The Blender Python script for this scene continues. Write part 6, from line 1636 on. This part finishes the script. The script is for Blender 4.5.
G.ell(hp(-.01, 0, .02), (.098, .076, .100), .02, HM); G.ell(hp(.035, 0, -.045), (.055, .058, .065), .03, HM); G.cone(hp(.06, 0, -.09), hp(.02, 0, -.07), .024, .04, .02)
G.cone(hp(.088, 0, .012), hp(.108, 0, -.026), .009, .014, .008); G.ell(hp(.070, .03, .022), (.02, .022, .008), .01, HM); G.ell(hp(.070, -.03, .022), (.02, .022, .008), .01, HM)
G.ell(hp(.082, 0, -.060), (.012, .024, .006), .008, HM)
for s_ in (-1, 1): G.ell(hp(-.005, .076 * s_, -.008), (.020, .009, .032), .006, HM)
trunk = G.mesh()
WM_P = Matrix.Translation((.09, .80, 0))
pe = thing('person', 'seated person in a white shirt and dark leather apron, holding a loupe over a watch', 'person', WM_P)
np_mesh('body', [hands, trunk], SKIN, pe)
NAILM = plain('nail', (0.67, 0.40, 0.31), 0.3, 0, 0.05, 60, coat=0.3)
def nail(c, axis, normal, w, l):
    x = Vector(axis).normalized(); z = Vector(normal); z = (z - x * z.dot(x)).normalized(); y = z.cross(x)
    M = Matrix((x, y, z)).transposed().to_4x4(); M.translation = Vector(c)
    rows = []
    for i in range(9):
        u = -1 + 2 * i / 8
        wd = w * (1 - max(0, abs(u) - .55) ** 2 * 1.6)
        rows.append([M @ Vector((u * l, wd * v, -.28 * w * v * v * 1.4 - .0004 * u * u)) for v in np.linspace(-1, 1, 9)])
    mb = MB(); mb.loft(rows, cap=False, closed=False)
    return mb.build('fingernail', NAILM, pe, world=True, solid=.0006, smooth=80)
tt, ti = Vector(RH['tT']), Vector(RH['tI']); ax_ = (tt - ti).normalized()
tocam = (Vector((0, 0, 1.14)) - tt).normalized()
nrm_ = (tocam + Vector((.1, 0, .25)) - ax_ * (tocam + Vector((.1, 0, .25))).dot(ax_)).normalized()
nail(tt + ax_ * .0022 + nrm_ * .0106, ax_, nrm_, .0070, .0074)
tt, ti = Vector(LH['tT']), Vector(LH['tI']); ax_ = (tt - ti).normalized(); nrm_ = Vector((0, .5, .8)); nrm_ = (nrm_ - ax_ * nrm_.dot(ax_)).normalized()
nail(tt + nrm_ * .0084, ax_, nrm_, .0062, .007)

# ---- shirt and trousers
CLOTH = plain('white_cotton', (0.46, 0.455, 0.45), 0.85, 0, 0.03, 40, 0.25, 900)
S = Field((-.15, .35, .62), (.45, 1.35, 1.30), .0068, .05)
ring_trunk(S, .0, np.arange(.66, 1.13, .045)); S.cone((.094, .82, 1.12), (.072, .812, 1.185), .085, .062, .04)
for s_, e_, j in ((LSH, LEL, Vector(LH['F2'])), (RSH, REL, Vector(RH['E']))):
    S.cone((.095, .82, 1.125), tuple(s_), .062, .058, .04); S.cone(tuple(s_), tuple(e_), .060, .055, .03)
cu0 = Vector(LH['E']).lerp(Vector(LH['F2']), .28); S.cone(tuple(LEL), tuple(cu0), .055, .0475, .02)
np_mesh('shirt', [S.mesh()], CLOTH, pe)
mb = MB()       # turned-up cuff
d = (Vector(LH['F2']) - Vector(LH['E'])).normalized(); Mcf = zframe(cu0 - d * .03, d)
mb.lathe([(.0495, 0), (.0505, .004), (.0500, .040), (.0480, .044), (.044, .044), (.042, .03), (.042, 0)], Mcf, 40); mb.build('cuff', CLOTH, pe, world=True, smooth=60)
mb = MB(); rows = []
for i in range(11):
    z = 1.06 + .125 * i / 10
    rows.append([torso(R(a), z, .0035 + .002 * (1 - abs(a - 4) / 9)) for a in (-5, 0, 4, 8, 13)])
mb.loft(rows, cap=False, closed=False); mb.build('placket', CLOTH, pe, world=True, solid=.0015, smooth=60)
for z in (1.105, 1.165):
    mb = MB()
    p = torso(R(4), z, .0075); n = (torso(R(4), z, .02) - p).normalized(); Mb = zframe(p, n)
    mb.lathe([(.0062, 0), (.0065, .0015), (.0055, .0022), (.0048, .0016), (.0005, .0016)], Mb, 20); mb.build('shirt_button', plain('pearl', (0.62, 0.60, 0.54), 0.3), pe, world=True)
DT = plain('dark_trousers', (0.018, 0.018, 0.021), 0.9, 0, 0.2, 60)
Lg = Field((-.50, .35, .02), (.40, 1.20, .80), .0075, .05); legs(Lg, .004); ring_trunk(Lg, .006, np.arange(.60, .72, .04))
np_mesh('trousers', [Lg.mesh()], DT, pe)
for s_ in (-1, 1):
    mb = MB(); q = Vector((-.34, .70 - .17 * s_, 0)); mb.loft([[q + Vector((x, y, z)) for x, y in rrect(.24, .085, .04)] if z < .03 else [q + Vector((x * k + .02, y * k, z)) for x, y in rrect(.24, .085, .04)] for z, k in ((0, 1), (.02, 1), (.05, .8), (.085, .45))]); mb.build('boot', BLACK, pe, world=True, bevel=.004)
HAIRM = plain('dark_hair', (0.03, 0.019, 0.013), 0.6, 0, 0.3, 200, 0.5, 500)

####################

• [The exercise]
Extract, word for word, each line of the listing above.

• [Solution for this problem]
The Blender Python script for this scene continues. Write part 6, from line 1636 on. This part finishes the script. The script is for Blender 4.5.
G.ell(hp(-.01, 0, .02), (.098, .076, .100), .02, HM); G.ell(hp(.035, 0, -.045), (.055, .058, .065), .03, HM); G.cone(hp(.06, 0, -.09), hp(.02, 0, -.07), .024, .04, .02)
G.cone(hp(.088, 0, .012), hp(.108, 0, -.026), .009, .014, .008); G.ell(hp(.070, .03, .022), (.02, .022, .008), .01, HM); G.ell(hp(.070, -.03, .022), (.02, .022, .008), .01, HM)
G.ell(hp(.082, 0, -.060), (.012, .024, .006), .008, HM)
for s_ in (-1, 1): G.ell(hp(-.005, .076 * s_, -.008), (.020, .009, .032), .006, HM)
trunk = G.mesh()
WM_P = Matrix.Translation((.09, .80, 0))
pe = thing('person', 'seated person in a white shirt and dark leather apron, holding a loupe over a watch', 'person', WM_P)
np_mesh('body', [hands, trunk], SKIN, pe)
NAILM = plain('nail', (0.67, 0.40, 0.31), 0.3, 0, 0.05, 60, coat=0.3)
def nail(c, axis, normal, w, l):
    x = Vector(axis).normalized(); z = Vector(normal); z = (z - x * z.dot(x)).normalized(); y = z.cross(x)
    M = Matrix((x, y, z)).transposed().to_4x4(); M.translation = Vector(c)
    rows = []
    for i in range(9):
        u = -1 + 2 * i / 8
        wd = w * (1 - max(0, abs(u) - .55) ** 2 * 1.6)
        rows.append([M @ Vector((u * l, wd * v, -.28 * w * v * v * 1.4 - .0004 * u * u)) for v in np.linspace(-1, 1, 9)])
    mb = MB(); mb.loft(rows, cap=False, closed=False)
    return mb.build('fingernail', NAILM, pe, world=True, solid=.0006, smooth=80)
tt, ti = Vector(RH['tT']), Vector(RH['tI']); ax_ = (tt - ti).normalized()
tocam = (Vector((0, 0, 1.14)) - tt).normalized()
nrm_ = (tocam + Vector((.1, 0, .25)) - ax_ * (tocam + Vector((.1, 0, .25))).dot(ax_)).normalized()
nail(tt + ax_ * .0022 + nrm_ * .0106, ax_, nrm_, .0070, .0074)
tt, ti = Vector(LH['tT']), Vector(LH['tI']); ax_ = (tt - ti).normalized(); nrm_ = Vector((0, .5, .8)); nrm_ = (nrm_ - ax_ * nrm_.dot(ax_)).normalized()
nail(tt + nrm_ * .0084, ax_, nrm_, .0062, .007)

# ---- shirt and trousers
CLOTH = plain('white_cotton', (0.46, 0.455, 0.45), 0.85, 0, 0.03, 40, 0.25, 900)
S = Field((-.15, .35, .62), (.45, 1.35, 1.30), .0068, .05)
ring_trunk(S, .0, np.arange(.66, 1.13, .045)); S.cone((.094, .82, 1.12), (.072, .812, 1.185), .085, .062, .04)
for s_, e_, j in ((LSH, LEL, Vector(LH['F2'])), (RSH, REL, Vector(RH['E']))):
    S.cone((.095, .82, 1.125), tuple(s_), .062, .058, .04); S.cone(tuple(s_), tuple(e_), .060, .055, .03)
cu0 = Vector(LH['E']).lerp(Vector(LH['F2']), .28); S.cone(tuple(LEL), tuple(cu0), .055, .0475, .02)
np_mesh('shirt', [S.mesh()], CLOTH, pe)
mb = MB()       # turned-up cuff
d = (Vector(LH['F2']) - Vector(LH['E'])).normalized(); Mcf = zframe(cu0 - d * .03, d)
mb.lathe([(.0495, 0), (.0505, .004), (.0500, .040), (.0480, .044), (.044, .044), (.042, .03), (.042, 0)], Mcf, 40); mb.build('cuff', CLOTH, pe, world=True, smooth=60)
mb = MB(); rows = []
for i in range(11):
    z = 1.06 + .125 * i / 10
    rows.append([torso(R(a), z, .0035 + .002 * (1 - abs(a - 4) / 9)) for a in (-5, 0, 4, 8, 13)])
mb.loft(rows, cap=False, closed=False); mb.build('placket', CLOTH, pe, world=True, solid=.0015, smooth=60)
for z in (1.105, 1.165):
    mb = MB()
    p = torso(R(4), z, .0075); n = (torso(R(4), z, .02) - p).normalized(); Mb = zframe(p, n)
    mb.lathe([(.0062, 0), (.0065, .0015), (.0055, .0022), (.0048, .0016), (.0005, .0016)], Mb, 20); mb.build('shirt_button', plain('pearl', (0.62, 0.60, 0.54), 0.3), pe, world=True)
DT = plain('dark_trousers', (0.018, 0.018, 0.021), 0.9, 0, 0.2, 60)
Lg = Field((-.50, .35, .02), (.40, 1.20, .80), .0075, .05); legs(Lg, .004); ring_trunk(Lg, .006, np.arange(.60, .72, .04))
np_mesh('trousers', [Lg.mesh()], DT, pe)
for s_ in (-1, 1):
    mb = MB(); q = Vector((-.34, .70 - .17 * s_, 0)); mb.loft([[q + Vector((x, y, z)) for x, y in rrect(.24, .085, .04)] if z < .03 else [q + Vector((x * k + .02, y * k, z)) for x, y in rrect(.24, .085, .04)] for z, k in ((0, 1), (.02, 1), (.05, .8), (.085, .45))]); mb.build('boot', BLACK, pe, world=True, bevel=.004)
HAIRM = plain('dark_hair', (0.03, 0.019, 0.013), 0.6, 0, 0.3, 200, 0.5, 500)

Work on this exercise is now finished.